KANSAS CITY, Mo. — The cities of Blue Springs and Independence received welcome news earlier this week in their lawsuit regarding the 2023 Jackson County property assessment process.

The pair filed lawsuits earlier this year in addition to a separate lawsuit filed by Lee's Summit. All three contained similar claims alleging shortcomings in the property assessment process.

Blue Springs officials voted on Sept. 21 to join the lawsuit first filed by Independence on Sept. 15.

“The Mayor and City Council are authorizing legal action to ensure the residents of Blue Springs receive a fair and consistent process for the assessment of real property in compliance with state law,” Blue Springs officials said in a statement announcing the lawsuit. “We feel it is necessary at this time to take action and represent the citizens of Blue Springs against these unfair assessments amid growing unresolved complaints.”

LINK | Complete coverage of Jackson County property assessments

In November, attorneys representing Jackson County filed a motion to dismiss the lawsuit filed by Independence and Blue Springs.

On Wednesday, Dec. 20, Cass County Associate Circuit Judge Derek Spencer dismissed the county’s motion.
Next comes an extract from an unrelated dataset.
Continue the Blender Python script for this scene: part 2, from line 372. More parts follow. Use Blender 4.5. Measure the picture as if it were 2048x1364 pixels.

Spencer was assigned the case after all judges in Jackson County recused themselves from the case.

After hearing oral arguments on the motion, Spencer denied the county’s motion and ordered the county’s attorneys to answer to claims made in the original filing by Dec. 29, 2023, and set a Jan. 5, 2024, hearing on the matter.

“The Independence City Council did not make this decision lightly, but feels litigation has become necessary in order to stand up for the interests of Independence residents and ensure the assessment process is being done in compliance with state law,” the city said in a statement Thursday night. “It is the City’s hope that this unfortunate, but necessary action, will finally force Jackson County to do what is right for the City of Independence and its residents.”

A message sent Friday to Jackson County officials seeking reaction to the judge's ruling had not been returned at the time of this publication.

The Lee’s Summit lawsuit, which stands separate from the other lawsuit, was also challenged by the county with an order to dismiss filed on Oct. 13. Judge Spencer was also assigned the Lee’s Summit lawsuit. He has not yet ruled on the motion to dismiss in that case. A hearing in this lawsuit is also scheduled for Jan. 5, 2024.

“After years of Jackson County’s repeated failures to make correct real property assessments, the City of Lee’s Summit filed a lawsuit to get a court’s help to force the County and its officials to make accurate assessments as required by Missouri law,” Lee’s Summit officials said in announcing their lawsuit in early September.

On Tuesday, Missouri Attorney General Andrew Bailey announced he was filing a lawsuit against Jackson County over the 2023 assessment process.

RELATED | Jackson County legislator calls for ‘emergency meeting’ following assessment audit

In two separate cases also related to the county’s assessment process, the Missouri Supreme Court ruled that Jackson County residents who had filed a class-action lawsuit had not exhausted all of their remedies prior to seeking help from the state’s top court. The justices also ruled in favor of Tyler Technologies, the third-party vendor hired by the county to conduct the assessment process.